> [Work instructions]
Print, exactly as they stand, the lines from the start of the listing to the line containing "S.cycles.transparent_max_bounces = 8", inclusive.

++++ Dataset content ++++

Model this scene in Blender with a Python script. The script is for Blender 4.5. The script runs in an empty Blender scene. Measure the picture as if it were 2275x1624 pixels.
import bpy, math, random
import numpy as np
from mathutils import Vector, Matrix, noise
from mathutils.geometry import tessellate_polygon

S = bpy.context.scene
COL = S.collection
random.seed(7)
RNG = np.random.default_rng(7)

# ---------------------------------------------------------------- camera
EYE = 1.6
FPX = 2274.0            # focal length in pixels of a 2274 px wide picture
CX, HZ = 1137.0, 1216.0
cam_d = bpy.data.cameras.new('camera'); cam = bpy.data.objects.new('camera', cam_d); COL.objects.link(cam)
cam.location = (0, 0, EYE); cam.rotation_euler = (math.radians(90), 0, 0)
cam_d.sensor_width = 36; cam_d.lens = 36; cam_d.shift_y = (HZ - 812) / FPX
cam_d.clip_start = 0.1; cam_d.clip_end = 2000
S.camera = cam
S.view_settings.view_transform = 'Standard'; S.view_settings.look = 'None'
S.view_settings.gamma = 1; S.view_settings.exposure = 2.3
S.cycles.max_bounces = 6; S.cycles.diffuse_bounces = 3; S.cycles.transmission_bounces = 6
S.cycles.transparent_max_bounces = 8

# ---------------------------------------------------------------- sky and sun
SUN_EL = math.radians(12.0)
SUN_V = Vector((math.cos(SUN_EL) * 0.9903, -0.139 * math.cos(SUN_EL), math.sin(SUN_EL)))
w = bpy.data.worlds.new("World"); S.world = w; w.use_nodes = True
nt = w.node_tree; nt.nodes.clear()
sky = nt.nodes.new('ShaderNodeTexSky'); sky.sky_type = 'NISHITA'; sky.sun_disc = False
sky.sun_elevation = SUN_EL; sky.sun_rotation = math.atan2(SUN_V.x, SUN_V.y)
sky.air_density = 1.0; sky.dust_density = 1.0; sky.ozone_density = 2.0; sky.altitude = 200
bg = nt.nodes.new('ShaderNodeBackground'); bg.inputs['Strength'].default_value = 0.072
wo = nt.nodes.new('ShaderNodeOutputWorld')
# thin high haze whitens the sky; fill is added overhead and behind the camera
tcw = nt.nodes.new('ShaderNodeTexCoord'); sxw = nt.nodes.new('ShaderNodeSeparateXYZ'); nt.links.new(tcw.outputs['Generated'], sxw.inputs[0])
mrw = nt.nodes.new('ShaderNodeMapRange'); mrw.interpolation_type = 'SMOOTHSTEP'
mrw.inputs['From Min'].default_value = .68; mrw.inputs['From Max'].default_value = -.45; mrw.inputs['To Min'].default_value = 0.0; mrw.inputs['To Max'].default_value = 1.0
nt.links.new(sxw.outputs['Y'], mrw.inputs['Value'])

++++

> [Full output]
Model this scene in Blender with a Python script. The script is for Blender 4.5. The script runs in an empty Blender scene. Measure the picture as if it were 2275x1624 pixels.
import bpy, math, random
import numpy as np
from mathutils import Vector, Matrix, noise
from mathutils.geometry import tessellate_polygon

S = bpy.context.scene
COL = S.collection
random.seed(7)
RNG = np.random.default_rng(7)

# ---------------------------------------------------------------- camera
EYE = 1.6
FPX = 2274.0            # focal length in pixels of a 2274 px wide picture
CX, HZ = 1137.0, 1216.0
cam_d = bpy.data.cameras.new('camera'); cam = bpy.data.objects.new('camera', cam_d); COL.objects.link(cam)
cam.location = (0, 0, EYE); cam.rotation_euler = (math.radians(90), 0, 0)
cam_d.sensor_width = 36; cam_d.lens = 36; cam_d.shift_y = (HZ - 812) / FPX
cam_d.clip_start = 0.1; cam_d.clip_end = 2000
S.camera = cam
S.view_settings.view_transform = 'Standard'; S.view_settings.look = 'None'
S.view_settings.gamma = 1; S.view_settings.exposure = 2.3
S.cycles.max_bounces = 6; S.cycles.diffuse_bounces = 3; S.cycles.transmission_bounces = 6
S.cycles.transparent_max_bounces = 8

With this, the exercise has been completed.